WORK TO BE COMPLETED: Reproduce each line from the first in the data through the line that contains "def zat(py, Y): return" exactly; give nothing else.

RECORD SET:

--------

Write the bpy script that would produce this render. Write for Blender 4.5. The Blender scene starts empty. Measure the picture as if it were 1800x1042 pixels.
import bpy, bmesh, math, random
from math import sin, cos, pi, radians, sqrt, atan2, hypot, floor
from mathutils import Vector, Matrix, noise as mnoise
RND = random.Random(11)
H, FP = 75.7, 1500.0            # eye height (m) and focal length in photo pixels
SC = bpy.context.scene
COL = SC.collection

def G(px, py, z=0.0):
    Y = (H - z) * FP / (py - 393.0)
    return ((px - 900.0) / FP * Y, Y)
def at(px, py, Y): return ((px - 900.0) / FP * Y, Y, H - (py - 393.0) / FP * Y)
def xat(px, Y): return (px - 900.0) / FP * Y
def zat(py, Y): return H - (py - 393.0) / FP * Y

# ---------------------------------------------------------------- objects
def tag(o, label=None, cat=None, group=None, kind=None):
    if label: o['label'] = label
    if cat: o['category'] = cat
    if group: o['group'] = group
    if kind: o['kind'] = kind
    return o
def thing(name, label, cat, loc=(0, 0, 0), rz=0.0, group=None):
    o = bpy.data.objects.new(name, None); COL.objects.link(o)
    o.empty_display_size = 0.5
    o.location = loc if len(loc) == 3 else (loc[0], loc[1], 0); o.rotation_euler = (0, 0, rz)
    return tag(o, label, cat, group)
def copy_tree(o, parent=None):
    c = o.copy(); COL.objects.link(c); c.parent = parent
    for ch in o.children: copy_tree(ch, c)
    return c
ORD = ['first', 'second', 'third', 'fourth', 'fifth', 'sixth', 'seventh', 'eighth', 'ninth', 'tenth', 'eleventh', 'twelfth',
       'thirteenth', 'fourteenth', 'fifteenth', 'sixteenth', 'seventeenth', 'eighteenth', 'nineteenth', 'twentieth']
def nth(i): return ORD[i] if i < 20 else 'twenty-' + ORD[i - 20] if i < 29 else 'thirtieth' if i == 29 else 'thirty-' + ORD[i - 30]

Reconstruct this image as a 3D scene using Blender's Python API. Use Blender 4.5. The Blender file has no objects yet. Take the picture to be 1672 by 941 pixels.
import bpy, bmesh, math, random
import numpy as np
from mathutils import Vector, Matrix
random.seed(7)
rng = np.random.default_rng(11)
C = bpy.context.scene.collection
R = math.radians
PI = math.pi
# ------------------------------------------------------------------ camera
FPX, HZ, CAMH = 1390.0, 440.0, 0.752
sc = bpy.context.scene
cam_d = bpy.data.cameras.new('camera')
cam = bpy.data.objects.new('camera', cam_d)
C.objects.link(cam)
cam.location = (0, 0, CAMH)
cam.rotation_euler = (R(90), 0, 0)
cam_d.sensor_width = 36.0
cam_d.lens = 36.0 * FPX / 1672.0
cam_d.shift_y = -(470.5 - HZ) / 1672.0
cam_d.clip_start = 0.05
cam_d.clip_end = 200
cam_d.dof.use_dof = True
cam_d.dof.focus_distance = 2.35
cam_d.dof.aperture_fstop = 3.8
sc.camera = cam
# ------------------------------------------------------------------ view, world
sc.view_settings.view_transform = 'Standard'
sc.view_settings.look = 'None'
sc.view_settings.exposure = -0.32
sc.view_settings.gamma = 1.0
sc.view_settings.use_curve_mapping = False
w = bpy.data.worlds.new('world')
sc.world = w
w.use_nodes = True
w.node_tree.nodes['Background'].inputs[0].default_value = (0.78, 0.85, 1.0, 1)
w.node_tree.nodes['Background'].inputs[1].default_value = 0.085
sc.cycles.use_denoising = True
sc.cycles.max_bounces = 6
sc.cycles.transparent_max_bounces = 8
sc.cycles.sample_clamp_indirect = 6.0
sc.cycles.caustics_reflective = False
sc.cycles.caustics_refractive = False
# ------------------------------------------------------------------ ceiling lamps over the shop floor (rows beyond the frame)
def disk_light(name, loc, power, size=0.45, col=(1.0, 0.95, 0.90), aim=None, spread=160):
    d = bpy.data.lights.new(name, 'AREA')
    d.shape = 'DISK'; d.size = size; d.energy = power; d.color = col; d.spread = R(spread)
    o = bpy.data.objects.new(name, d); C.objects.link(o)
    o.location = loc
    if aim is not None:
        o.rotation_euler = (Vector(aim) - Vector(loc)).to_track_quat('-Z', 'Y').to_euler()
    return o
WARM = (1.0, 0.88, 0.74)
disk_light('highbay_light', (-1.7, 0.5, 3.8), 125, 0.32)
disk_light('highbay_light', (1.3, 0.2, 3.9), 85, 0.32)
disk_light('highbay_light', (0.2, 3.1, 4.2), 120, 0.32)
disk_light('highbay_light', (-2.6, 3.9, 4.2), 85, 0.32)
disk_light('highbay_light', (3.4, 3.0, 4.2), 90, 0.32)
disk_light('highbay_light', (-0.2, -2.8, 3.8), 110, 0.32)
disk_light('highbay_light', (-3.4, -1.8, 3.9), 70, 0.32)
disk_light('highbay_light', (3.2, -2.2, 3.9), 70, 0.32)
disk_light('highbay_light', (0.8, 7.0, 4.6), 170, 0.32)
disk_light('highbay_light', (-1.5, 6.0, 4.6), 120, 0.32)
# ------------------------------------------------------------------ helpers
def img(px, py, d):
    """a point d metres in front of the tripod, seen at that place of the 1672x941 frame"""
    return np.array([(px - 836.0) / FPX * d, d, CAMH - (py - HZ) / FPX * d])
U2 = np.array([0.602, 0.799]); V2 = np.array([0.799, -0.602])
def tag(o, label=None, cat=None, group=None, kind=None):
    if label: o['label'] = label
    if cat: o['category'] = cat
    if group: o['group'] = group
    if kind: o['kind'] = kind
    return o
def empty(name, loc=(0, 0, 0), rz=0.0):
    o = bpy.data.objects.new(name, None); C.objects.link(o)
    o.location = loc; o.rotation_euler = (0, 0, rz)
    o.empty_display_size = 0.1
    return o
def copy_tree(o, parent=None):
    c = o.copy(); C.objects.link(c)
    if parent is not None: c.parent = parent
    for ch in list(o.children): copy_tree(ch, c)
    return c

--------

SOLUTION FOR THIS EXERCISE:
Write the bpy script that would produce this render. Write for Blender 4.5. The Blender scene starts empty. Measure the picture as if it were 1800x1042 pixels.
import bpy, bmesh, math, random
from math import sin, cos, pi, radians, sqrt, atan2, hypot, floor
from mathutils import Vector, Matrix, noise as mnoise
RND = random.Random(11)
H, FP = 75.7, 1500.0            # eye height (m) and focal length in photo pixels
SC = bpy.context.scene
COL = SC.collection

def G(px, py, z=0.0):
    Y = (H - z) * FP / (py - 393.0)
    return ((px - 900.0) / FP * Y, Y)
def at(px, py, Y): return ((px - 900.0) / FP * Y, Y, H - (py - 393.0) / FP * Y)
def xat(px, Y): return (px - 900.0) / FP * Y
def zat(py, Y): return H - (py - 393.0) / FP * Y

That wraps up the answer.